AIM OF THE EXERCISE:
Write the data below out exactly as it stands. Do not include the pictures.

INFORMATION PROVIDED:
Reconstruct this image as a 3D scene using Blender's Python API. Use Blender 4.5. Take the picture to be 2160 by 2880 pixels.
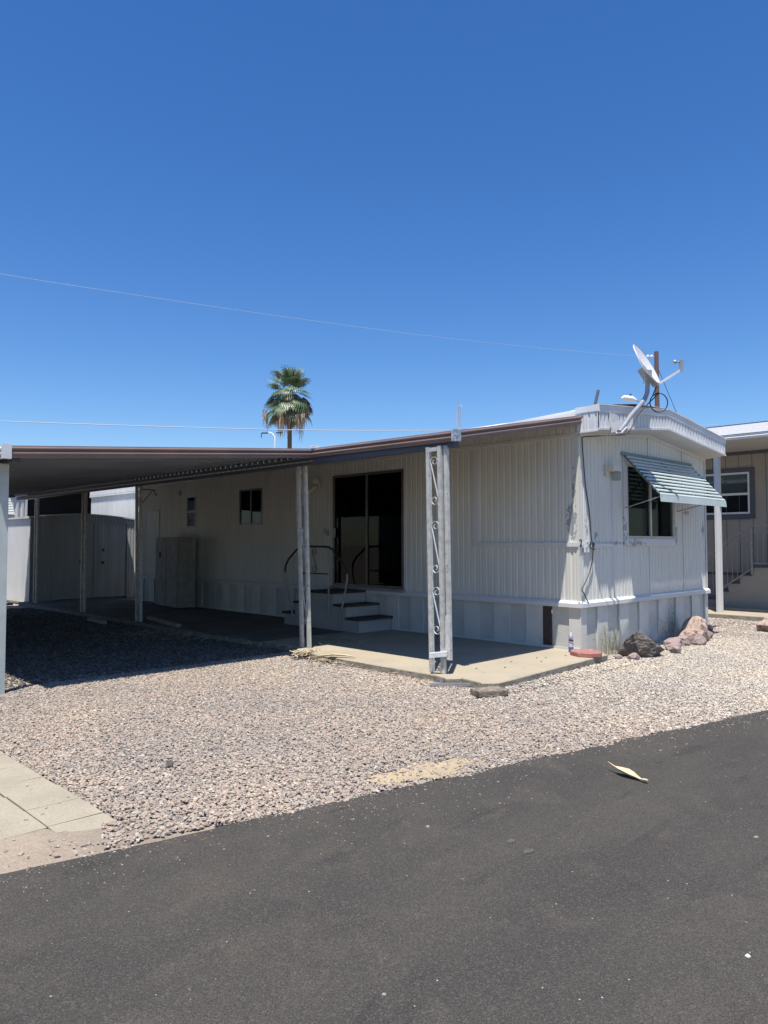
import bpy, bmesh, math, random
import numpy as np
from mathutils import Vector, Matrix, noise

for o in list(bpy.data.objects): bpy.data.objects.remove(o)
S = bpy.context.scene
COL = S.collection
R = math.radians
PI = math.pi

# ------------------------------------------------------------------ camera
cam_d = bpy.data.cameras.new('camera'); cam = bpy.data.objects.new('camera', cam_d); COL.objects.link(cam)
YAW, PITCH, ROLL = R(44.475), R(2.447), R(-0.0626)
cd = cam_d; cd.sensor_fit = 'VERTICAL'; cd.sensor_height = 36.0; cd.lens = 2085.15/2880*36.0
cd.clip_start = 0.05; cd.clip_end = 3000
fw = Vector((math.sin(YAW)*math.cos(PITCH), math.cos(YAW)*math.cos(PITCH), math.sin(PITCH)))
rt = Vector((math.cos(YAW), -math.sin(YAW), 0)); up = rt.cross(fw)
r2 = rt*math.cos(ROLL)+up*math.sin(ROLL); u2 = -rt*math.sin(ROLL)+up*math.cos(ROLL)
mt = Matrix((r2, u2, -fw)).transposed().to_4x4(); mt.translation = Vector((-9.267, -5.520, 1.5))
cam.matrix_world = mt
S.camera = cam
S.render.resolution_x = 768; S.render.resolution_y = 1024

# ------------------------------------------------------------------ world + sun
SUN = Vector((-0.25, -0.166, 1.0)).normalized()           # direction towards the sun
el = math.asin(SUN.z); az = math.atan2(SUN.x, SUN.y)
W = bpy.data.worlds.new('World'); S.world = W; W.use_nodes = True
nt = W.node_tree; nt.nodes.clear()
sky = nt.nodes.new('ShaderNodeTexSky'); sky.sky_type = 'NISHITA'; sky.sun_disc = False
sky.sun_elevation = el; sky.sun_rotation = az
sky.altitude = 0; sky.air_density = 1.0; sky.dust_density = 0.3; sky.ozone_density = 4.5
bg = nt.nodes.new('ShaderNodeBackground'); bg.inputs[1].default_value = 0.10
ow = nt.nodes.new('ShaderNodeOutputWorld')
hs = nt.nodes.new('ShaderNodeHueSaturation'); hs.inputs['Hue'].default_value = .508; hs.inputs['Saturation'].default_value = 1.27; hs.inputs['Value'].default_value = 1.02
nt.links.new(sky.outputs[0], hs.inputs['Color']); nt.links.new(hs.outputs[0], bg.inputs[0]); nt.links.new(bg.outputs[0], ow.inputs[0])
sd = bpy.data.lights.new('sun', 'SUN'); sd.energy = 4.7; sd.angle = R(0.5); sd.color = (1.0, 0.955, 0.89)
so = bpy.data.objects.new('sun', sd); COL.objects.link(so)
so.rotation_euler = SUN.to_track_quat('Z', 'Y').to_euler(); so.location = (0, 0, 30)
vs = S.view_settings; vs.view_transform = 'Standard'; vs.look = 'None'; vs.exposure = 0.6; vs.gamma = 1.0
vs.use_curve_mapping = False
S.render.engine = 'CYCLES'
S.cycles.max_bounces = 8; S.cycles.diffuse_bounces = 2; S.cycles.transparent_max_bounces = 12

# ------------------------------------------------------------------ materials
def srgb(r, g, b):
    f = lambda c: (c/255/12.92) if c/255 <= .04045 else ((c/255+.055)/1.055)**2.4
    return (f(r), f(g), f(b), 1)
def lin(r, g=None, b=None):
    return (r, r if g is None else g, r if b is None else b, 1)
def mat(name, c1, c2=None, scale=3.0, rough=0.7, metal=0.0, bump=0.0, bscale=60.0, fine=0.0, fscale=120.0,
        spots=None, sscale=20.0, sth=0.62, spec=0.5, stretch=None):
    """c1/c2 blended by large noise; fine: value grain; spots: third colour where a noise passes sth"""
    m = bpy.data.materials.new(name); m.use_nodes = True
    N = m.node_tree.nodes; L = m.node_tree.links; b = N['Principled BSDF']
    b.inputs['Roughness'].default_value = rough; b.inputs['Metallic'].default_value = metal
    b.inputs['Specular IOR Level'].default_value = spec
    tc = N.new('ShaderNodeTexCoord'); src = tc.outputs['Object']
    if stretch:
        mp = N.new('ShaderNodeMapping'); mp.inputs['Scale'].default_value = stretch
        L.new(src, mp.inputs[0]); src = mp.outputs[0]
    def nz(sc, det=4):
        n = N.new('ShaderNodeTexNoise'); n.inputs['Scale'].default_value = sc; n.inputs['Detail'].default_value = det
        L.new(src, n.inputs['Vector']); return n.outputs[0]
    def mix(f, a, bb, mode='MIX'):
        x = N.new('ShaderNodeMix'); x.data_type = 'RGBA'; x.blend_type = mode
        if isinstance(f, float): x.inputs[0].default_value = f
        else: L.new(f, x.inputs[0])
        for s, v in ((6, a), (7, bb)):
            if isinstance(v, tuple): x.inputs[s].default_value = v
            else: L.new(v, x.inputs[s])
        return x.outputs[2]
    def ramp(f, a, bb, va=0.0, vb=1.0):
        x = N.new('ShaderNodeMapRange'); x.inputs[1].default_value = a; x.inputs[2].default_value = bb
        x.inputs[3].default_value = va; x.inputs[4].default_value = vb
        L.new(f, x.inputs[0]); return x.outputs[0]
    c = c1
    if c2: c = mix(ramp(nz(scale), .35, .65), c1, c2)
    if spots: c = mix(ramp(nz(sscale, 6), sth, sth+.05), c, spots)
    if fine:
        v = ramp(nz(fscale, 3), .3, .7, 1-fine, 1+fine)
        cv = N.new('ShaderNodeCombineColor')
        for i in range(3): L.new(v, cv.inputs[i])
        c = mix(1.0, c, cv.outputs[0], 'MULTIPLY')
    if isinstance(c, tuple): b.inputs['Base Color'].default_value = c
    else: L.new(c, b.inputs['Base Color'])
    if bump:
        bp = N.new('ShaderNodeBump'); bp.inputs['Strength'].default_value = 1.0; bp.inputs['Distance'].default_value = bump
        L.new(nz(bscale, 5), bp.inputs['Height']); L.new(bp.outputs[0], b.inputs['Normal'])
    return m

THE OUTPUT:
Reconstruct this image as a 3D scene using Blender's Python API. Use Blender 4.5. Take the picture to be 2160 by 2880 pixels.
import bpy, bmesh, math, random
import numpy as np
from mathutils import Vector, Matrix, noise

for o in list(bpy.data.objects): bpy.data.objects.remove(o)
S = bpy.context.scene
COL = S.collection
R = math.radians
PI = math.pi

# ------------------------------------------------------------------ camera
cam_d = bpy.data.cameras.new('camera'); cam = bpy.data.objects.new('camera', cam_d); COL.objects.link(cam)
YAW, PITCH, ROLL = R(44.475), R(2.447), R(-0.0626)
cd = cam_d; cd.sensor_fit = 'VERTICAL'; cd.sensor_height = 36.0; cd.lens = 2085.15/2880*36.0
cd.clip_start = 0.05; cd.clip_end = 3000
fw = Vector((math.sin(YAW)*math.cos(PITCH), math.cos(YAW)*math.cos(PITCH), math.sin(PITCH)))
rt = Vector((math.cos(YAW), -math.sin(YAW), 0)); up = rt.cross(fw)
r2 = rt*math.cos(ROLL)+up*math.sin(ROLL); u2 = -rt*math.sin(ROLL)+up*math.cos(ROLL)
mt = Matrix((r2, u2, -fw)).transposed().to_4x4(); mt.translation = Vector((-9.267, -5.520, 1.5))
cam.matrix_world = mt
S.camera = cam
S.render.resolution_x = 768; S.render.resolution_y = 1024

# ------------------------------------------------------------------ world + sun
SUN = Vector((-0.25, -0.166, 1.0)).normalized()           # direction towards the sun
el = math.asin(SUN.z); az = math.atan2(SUN.x, SUN.y)
W = bpy.data.worlds.new('World'); S.world = W; W.use_nodes = True
nt = W.node_tree; nt.nodes.clear()
sky = nt.nodes.new('ShaderNodeTexSky'); sky.sky_type = 'NISHITA'; sky.sun_disc = False
sky.sun_elevation = el; sky.sun_rotation = az
sky.altitude = 0; sky.air_density = 1.0; sky.dust_density = 0.3; sky.ozone_density = 4.5
bg = nt.nodes.new('ShaderNodeBackground'); bg.inputs[1].default_value = 0.10
ow = nt.nodes.new('ShaderNodeOutputWorld')
hs = nt.nodes.new('ShaderNodeHueSaturation'); hs.inputs['Hue'].default_value = .508; hs.inputs['Saturation'].default_value = 1.27; hs.inputs['Value'].default_value = 1.02
nt.links.new(sky.outputs[0], hs.inputs['Color']); nt.links.new(hs.outputs[0], bg.inputs[0]); nt.links.new(bg.outputs[0], ow.inputs[0])
sd = bpy.data.lights.new('sun', 'SUN'); sd.energy = 4.7; sd.angle = R(0.5); sd.color = (1.0, 0.955, 0.89)
so = bpy.data.objects.new('sun', sd); COL.objects.link(so)
so.rotation_euler = SUN.to_track_quat('Z', 'Y').to_euler(); so.location = (0, 0, 30)
vs = S.view_settings; vs.view_transform = 'Standard'; vs.look = 'None'; vs.exposure = 0.6; vs.gamma = 1.0
vs.use_curve_mapping = False
S.render.engine = 'CYCLES'
S.cycles.max_bounces = 8; S.cycles.diffuse_bounces = 2; S.cycles.transparent_max_bounces = 12

# ------------------------------------------------------------------ materials
def srgb(r, g, b):
    f = lambda c: (c/255/12.92) if c/255 <= .04045 else ((c/255+.055)/1.055)**2.4
    return (f(r), f(g), f(b), 1)
def lin(r, g=None, b=None):
    return (r, r if g is None else g, r if b is None else b, 1)
def mat(name, c1, c2=None, scale=3.0, rough=0.7, metal=0.0, bump=0.0, bscale=60.0, fine=0.0, fscale=120.0,
        spots=None, sscale=20.0, sth=0.62, spec=0.5, stretch=None):
    """c1/c2 blended by large noise; fine: value grain; spots: third colour where a noise passes sth"""
    m = bpy.data.materials.new(name); m.use_nodes = True
    N = m.node_tree.nodes; L = m.node_tree.links; b = N['Principled BSDF']
    b.inputs['Roughness'].default_value = rough; b.inputs['Metallic'].default_value = metal
    b.inputs['Specular IOR Level'].default_value = spec
    tc = N.new('ShaderNodeTexCoord'); src = tc.outputs['Object']
    if stretch:
        mp = N.new('ShaderNodeMapping'); mp.inputs['Scale'].default_value = stretch
        L.new(src, mp.inputs[0]); src = mp.outputs[0]
    def nz(sc, det=4):
        n = N.new('ShaderNodeTexNoise'); n.inputs['Scale'].default_value = sc; n.inputs['Detail'].default_value = det
        L.new(src, n.inputs['Vector']); return n.outputs[0]
    def mix(f, a, bb, mode='MIX'):
        x = N.new('ShaderNodeMix'); x.data_type = 'RGBA'; x.blend_type = mode
        if isinstance(f, float): x.inputs[0].default_value = f
        else: L.new(f, x.inputs[0])
        for s, v in ((6, a), (7, bb)):
            if isinstance(v, tuple): x.inputs[s].default_value = v
            else: L.new(v, x.inputs[s])
        return x.outputs[2]
    def ramp(f, a, bb, va=0.0, vb=1.0):
        x = N.new('ShaderNodeMapRange'); x.inputs[1].default_value = a; x.inputs[2].default_value = bb
        x.inputs[3].default_value = va; x.inputs[4].default_value = vb
        L.new(f, x.inputs[0]); return x.outputs[0]
    c = c1
    if c2: c = mix(ramp(nz(scale), .35, .65), c1, c2)
    if spots: c = mix(ramp(nz(sscale, 6), sth, sth+.05), c, spots)
    if fine:
        v = ramp(nz(fscale, 3), .3, .7, 1-fine, 1+fine)
        cv = N.new('ShaderNodeCombineColor')
        for i in range(3): L.new(v, cv.inputs[i])
        c = mix(1.0, c, cv.outputs[0], 'MULTIPLY')
    if isinstance(c, tuple): b.inputs['Base Color'].default_value = c
    else: L.new(c, b.inputs['Base Color'])
    if bump:
        bp = N.new('ShaderNodeBump'); bp.inputs['Strength'].default_value = 1.0; bp.inputs['Distance'].default_value = bump
        L.new(nz(bscale, 5), bp.inputs['Height']); L.new(bp.outputs[0], b.inputs['Normal'])
    return m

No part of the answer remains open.